485 U.S. 681 (1988)
Huddleston v. United States is the Supreme Court's leading interpretation of Federal Rule of Evidence 404(b), which governs the admissibility of a defendant's other crimes, wrongs, or acts offered for non-propensity purposes such as knowledge, intent, or absence of mistake.
Under Federal Rules of Evidence 404(b) and 104, must a trial court make a preliminary finding by a preponderance of the evidence that the defendant committed the other act before admitting it, or is it sufficient that the court finds a jury could reasonably conclude, by a preponderance, that the other act occurred and the defendant committed it?
Rule 404(b) permits admission of other-acts evidence for non-propensity purposes (such as proving motive, opportunity, intent, preparation, plan, knowledge, identity, or absence of mistake or accident) and excludes it when offered solely to prove character to show action in conformity therewith. The admissibility of such evidence is governed by Rule 104(b)'s conditional relevance standard: the judge does not make a preponderance finding of the other act but asks whether the evidence is sufficient for a reasonable jury to find, by a preponderance, that the other act occurred and that the defendant committed it. Even when offered for a proper purpose and supported under Rule 104(b), the evidence remains subject to Rule 403 balancing (probative value must not be substantially outweighed by unfair prejudice, confusion, or waste of time), and—upon request—Rule 105 requires a limiting instruction directing the jury to the proper, non-propensity use.
No judicial preponderance finding is required. Other-acts evidence offered under Rule 404(b) is admissible if there is sufficient evidence for a reasonable jury to find, by a preponderance, that the other act occurred and that the defendant committed it (Rule 104(b)), and if the evidence is offered for a proper 404(b) purpose and survives Rule 403 balancing, with a limiting instruction upon request.

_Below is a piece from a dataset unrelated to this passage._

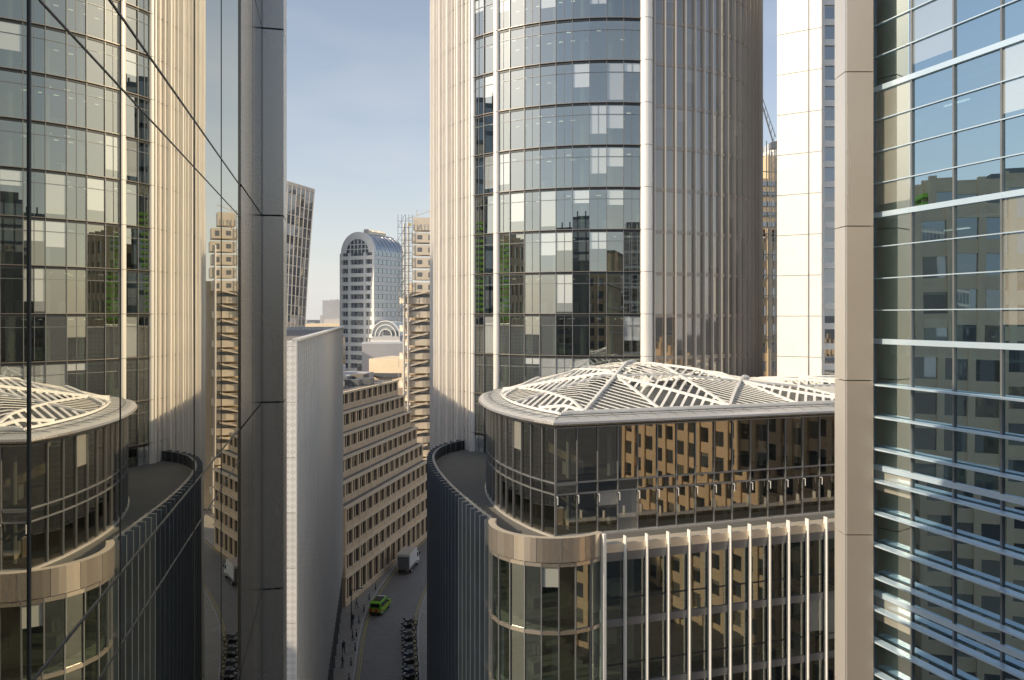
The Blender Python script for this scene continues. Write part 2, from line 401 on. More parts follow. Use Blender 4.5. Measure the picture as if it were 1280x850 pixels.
b.obox('midgrey',V3(c+v*0.0+n0*0.05,TF-0.36),V3(u*Lp,0),V3(v*0.12,0),(0,0,0.3),'fascia')
facade(b,drum,-1,[z-0.1 for z in flv if z>0]+[TF-0.0],'podg','midgrey',0.07,0.14,'drumband',0.22,0.12,200)
pr=[DC+(p-DC).normalized()*(DR+0.12) for p in resample(drum,0.35)]
for i in range(len(pr)-1):
    b.poly('drumband',[V3(pr[i],TF-0.35),V3(pr[i+1],TF-0.35),V3(pr[i+1],TF+1.05),V3(pr[i],TF+1.05)],None,'drum_parapet')
    q0=DC+(pr[i]-DC).normalized()*(DR-0.3);q1=DC+(pr[i+1]-DC).normalized()*(DR-0.3)
    b.poly('coping',[V3(pr[i],TF+1.05),V3(pr[i+1],TF+1.05),V3(q1,TF+1.05),V3(q0,TF+1.05)],None,'drum_parapet_top')
    b.poly('coping',[V3(q0,TF),V3(q1,TF),V3(q1,TF+1.05),V3(q0,TF+1.05)],None,'drum_parapet_top')
for i in range(0,len(pr),4):
    b.beam('midgrey',V3(DC+(pr[i]-DC).normalized()*(DR+0.125),TF-0.34),V3(DC+(pr[i]-DC).normalized()*(DR+0.125),TF+1.04),0.02,0.02,'panel_joints')
b.obox('white',V3(P0+n0*0.25,TF/2+0.5),V3(u*0.16,0),V3(v*0.6,0),(0,0,TF+1.0),'corner_fin')
facade(b,left,-1,flv+[TF+0.15],'podg','dark',0.06,0.1,'lead',0.5,0.1,300,'lead',0.14,0.42,1,(0,TF+1.0))
nl=normals(left,-1)
for i in range(len(left)-1):
    b.poly('lead',[V3(left[i],TF+0.1),V3(left[i+1],TF+0.1),V3(left[i+1],TF+0.95),V3(left[i],TF+0.95)],None,'parapet_panels')
    a=left[i]-nl[i]*0.22;c=left[i+1]-nl[i+1]*0.22
    b.poly('dark',[V3(a,TF),V3(c,TF),V3(c,TF+0.95),V3(a,TF+0.95)],None,'parapet_inner')
    b.poly('midgrey',[V3(left[i],TF+0.95),V3(left[i+1],TF+0.95),V3(c,TF+0.95),V3(a,TF+0.95)],None,'parapet_cap')
    b.beam('midgrey',V3(a-nl[i]*.03,TF+0.03),V3(a-nl[i]*.03,TF+1.0),0.07,0.07,'parapet_posts')
    a2=left[i]-nl[i]*1.4;c2=left[i+1]-nl[i+1]*1.4
    b.poly('lead',[V3(a2,TF+.006),V3(c2,TF+.006),V3(c2-nl[i+1]*.12,TF+.006),V3(a2-nl[i]*.12,TF+.006)],None,'terrace_gutter')
outline=[front[-1]]+[P0]+drum[1:]+left[1:]+[C+Vector((0,2)),front[-1]+v*40]
b.poly('terr',[V3(p,TF) for p in outline],None,'terrace_deck')
def inset(P,d):
    n=normals(P,-1); return [p-q*d for p,q in zip(P,n)]
fo=[front[-1]-n0*0.3]+[P0-n0*0.5]+inset(drum,0.3)[2:]+inset(left,0.3)[1:]+[C,front[-1]+v*40]
for z in flv[1:]:
    b.poly('floorc',[V3(p,z+0.35) for p in fo],None,'floors'); b.poly('slab',[V3(p,z-0.25) for p in fo],None,'ceilings')
q=P0+v*11+u*2
b.obox('core',V3(q+u*20+v*1,TF/2-.5),V3(u*42,0),V3(v*2,0),(0,0,TF-1.2),'core_wall')
for z in flv[3:-1]:
    for i in range(1,26):
        p=P0+u*(i*1.75+random.random())+v*(1.6+random.random()*5)
        b.obox('desk' if random.random()<0.5 else 'floorc',V3(p,z+0.35+0.55),V3(u*1.4,0),V3(v*0.7,0),(0,0,0.75+random.random()*0.5),'desks')
        if random.random()<0.6: b.obox('dark',V3(p+u*.3,z+0.35+1.25),V3(u*0.6,0),V3(v*0.06,0),(0,0,0.4),'monitors')
    for i in range(0,6):
        b.cyl('desk',V3(P0+u*(3+i*7.2)+v*2.4,z+0.36),V3(P0+u*(3+i*7.2)+v*2.4,z+3.6),0.32,12,part='interior_columns')
    for a in range(3):
        p=DC+Vector((math.cos(a*2),math.sin(a*2)))*1.6; b.box('floorc',V3(p,z+0.7),(0.8,0.5,0.7),a,'desks')
    for i in range(0,24):
        for j in range(3):
            if random.random()<0.30:
                p=P0+u*(1+i*1.9)+v*(1.5+j*2.6); b.obox('lamp',V3(p,z+3.60),V3(u*0.8,0),V3(v*0.07,0),(0,0,0.03),'ceiling_lamps')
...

Huddleston is the cornerstone case on Rule 404(b). It sets the national standard that other-acts evidence is governed by Rule 104(b)'s conditional relevance test, not a heightened or judicial preponderance threshold. It frames 404(b) as a rule of inclusion while insisting on layered protections: proper purpose, sufficiency for a reasonable jury to find the act occurred, Rule 403 balancing, and limiting instructions. The case also underscores the abuse-of-discretion standard governing appellate review of 404(b) rulings. For law students, Huddleston provides the analytic template for spotting and resolving 404(b) issues on exams and in practice: articulate the permitted purpose, assess sufficiency under 104(b), conduct robust 403 balancing (considering similarity, temporal proximity, and necessity), and specify the limiting instruction.